◆ EXERCISE OBJECTIVE ◆
Restate the whole listing word for word. Pictures are left out.

◆ DATA SHOWN ◆
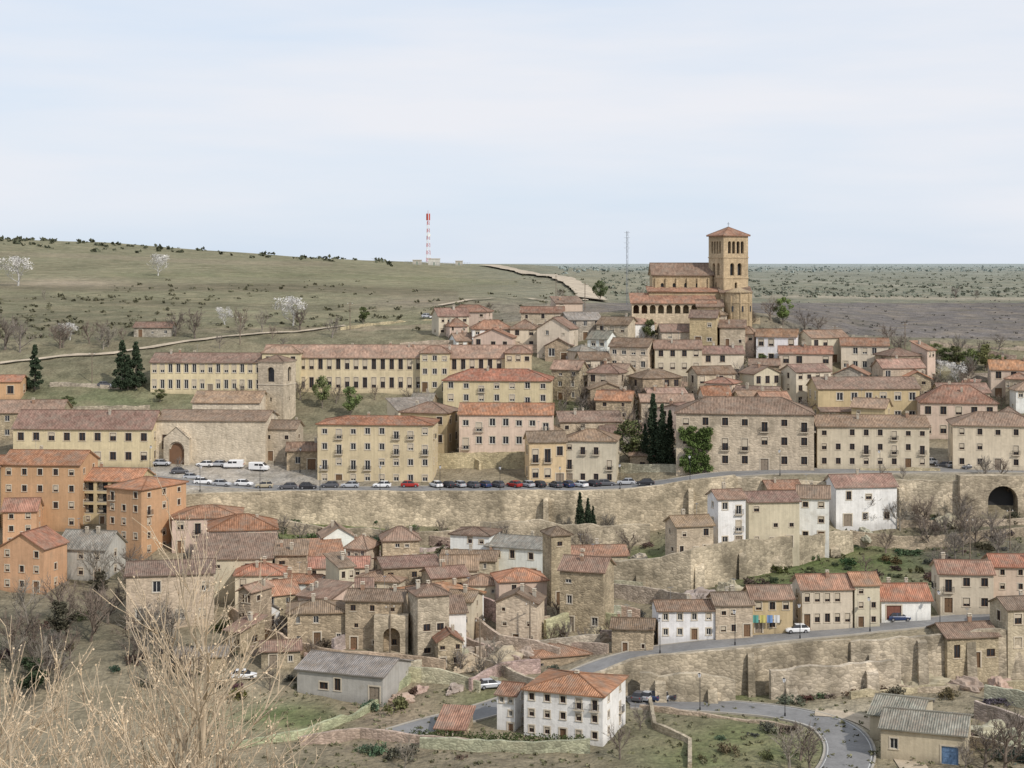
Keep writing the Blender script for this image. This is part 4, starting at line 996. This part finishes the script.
def tree(kind,u,v,hpx,color,label,wf=1.0,Y=None,group=None,chk=False):
    Yy=Y or inv(u,v); X=(u-CX)*Yy/F
    if Yy<400 and roadd(X,Yy)<.5: return False
    if chk and infoot(X,Yy): return False
    z=surf(X,Yy); t,c,hh=KT[kind]
    s=hpx*Yy/F/hh
    nm={'bar':'bare_tree','blo':'blossom_tree','lea':'leafy_tree','cyp':'cypress_tree','con':'conifer_tree'}[kind[:3]]
    e=obj(nm,None,loc=(X,Yy,z),rz=rnd.uniform(0,6.28),label=label,cat='tree',group=group or nm.replace('_',' ')+'s around the town',scale=(s*wf,s*wf,s))
    obj('trunk',t,e,color=BC if kind[0]!='b' else color); obj('crown',c,e,color=color); return True
DG=(.043,.06,.035); OG=(.11,.13,.055); YG=(.17,.19,.075)
for u,v,h in ((35,389,46),(122,389,50),(136,389,48),(128,390,36)): tree('conifer%d'%rnd.randrange(2),u,v,h,DG,'dark green conifer on the terrace above the town')
for u,v,h in ((653,464,72),(662,466,64),(670,465,56),(645,464,42),(580,541,50),(588,541,44),(593,541,36)): tree('cypress%d'%rnd.randrange(2),u,v,h,DG,'slim dark cypress beside stone walls',.95)
for u,v,h,c,w in ((602,662,40,(.06,.085,.035),1.3),(650,342,24,OG,1),(218,594,26,DG,1.1),(600,300,22,OG,1.1),(783,326,30,YG,1),(985,372,28,YG,1.1),(955,368,24,OG,1.2),(970,372,24,YG,1.3),(68,412,18,OG,1.4),(350,418,34,YG,1),(218,390,22,YG,.9),(322,408,34,YG,.8),(363,324,18,OG,1),(685,362,16,DG,1.3),(762,370,16,OG,1.5),(630,464,46,OG,1.2),(30,700,45,DG,1.2),(60,640,40,(.08,.075,.05),1.3),(100,600,30,(.07,.07,.04),1.2),(935,362,20,YG,1.4),(752,372,14,OG,1.6),(945,366,20,OG,1.5),(1000,372,18,YG,1.5),(610,400,24,OG,1.4),(720,382,16,OG,1.4),(825,382,16,YG,1.3),(160,402,14,OG,1.5)):
    tree('leafy%d'%rnd.randrange(2),u,v,h,[k*rnd.uniform(.9,1.1) for k in c],'green leafy tree among the stone houses',w)
for u,v,h in ((18,286,30),(158,275,22),(293,326,30),(958,384,22),(600,362,16),(940,375,16),(870,528,20),(610,350,14),(640,365,16),(70,340,18),(225,325,18)): tree('bloom%d'%rnd.randrange(2),u,v,h,(.55,.53,.50),'pale blossoming almond tree on the slope',1.3)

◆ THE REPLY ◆
Keep writing the Blender script for this image. This is part 4, starting at line 996. This part finishes the script.
def tree(kind,u,v,hpx,color,label,wf=1.0,Y=None,group=None,chk=False):
    Yy=Y or inv(u,v); X=(u-CX)*Yy/F
    if Yy<400 and roadd(X,Yy)<.5: return False
    if chk and infoot(X,Yy): return False
    z=surf(X,Yy); t,c,hh=KT[kind]
    s=hpx*Yy/F/hh
    nm={'bar':'bare_tree','blo':'blossom_tree','lea':'leafy_tree','cyp':'cypress_tree','con':'conifer_tree'}[kind[:3]]
    e=obj(nm,None,loc=(X,Yy,z),rz=rnd.uniform(0,6.28),label=label,cat='tree',group=group or nm.replace('_',' ')+'s around the town',scale=(s*wf,s*wf,s))
    obj('trunk',t,e,color=BC if kind[0]!='b' else color); obj('crown',c,e,color=color); return True
DG=(.043,.06,.035); OG=(.11,.13,.055); YG=(.17,.19,.075)
for u,v,h in ((35,389,46),(122,389,50),(136,389,48),(128,390,36)): tree('conifer%d'%rnd.randrange(2),u,v,h,DG,'dark green conifer on the terrace above the town')
for u,v,h in ((653,464,72),(662,466,64),(670,465,56),(645,464,42),(580,541,50),(588,541,44),(593,541,36)): tree('cypress%d'%rnd.randrange(2),u,v,h,DG,'slim dark cypress beside stone walls',.95)
for u,v,h,c,w in ((602,662,40,(.06,.085,.035),1.3),(650,342,24,OG,1),(218,594,26,DG,1.1),(600,300,22,OG,1.1),(783,326,30,YG,1),(985,372,28,YG,1.1),(955,368,24,OG,1.2),(970,372,24,YG,1.3),(68,412,18,OG,1.4),(350,418,34,YG,1),(218,390,22,YG,.9),(322,408,34,YG,.8),(363,324,18,OG,1),(685,362,16,DG,1.3),(762,370,16,OG,1.5),(630,464,46,OG,1.2),(30,700,45,DG,1.2),(60,640,40,(.08,.075,.05),1.3),(100,600,30,(.07,.07,.04),1.2),(935,362,20,YG,1.4),(752,372,14,OG,1.6),(945,366,20,OG,1.5),(1000,372,18,YG,1.5),(610,400,24,OG,1.4),(720,382,16,OG,1.4),(825,382,16,YG,1.3),(160,402,14,OG,1.5)):
    tree('leafy%d'%rnd.randrange(2),u,v,h,[k*rnd.uniform(.9,1.1) for k in c],'green leafy tree among the stone houses',w)
for u,v,h in ((18,286,30),(158,275,22),(293,326,30),(958,384,22),(600,362,16),(940,375,16),(870,528,20),(610,350,14),(640,365,16),(70,340,18),(225,325,18)): tree('bloom%d'%rnd.randrange(2),u,v,h,(.55,.53,.50),'pale blossoming almond tree on the slope',1.3)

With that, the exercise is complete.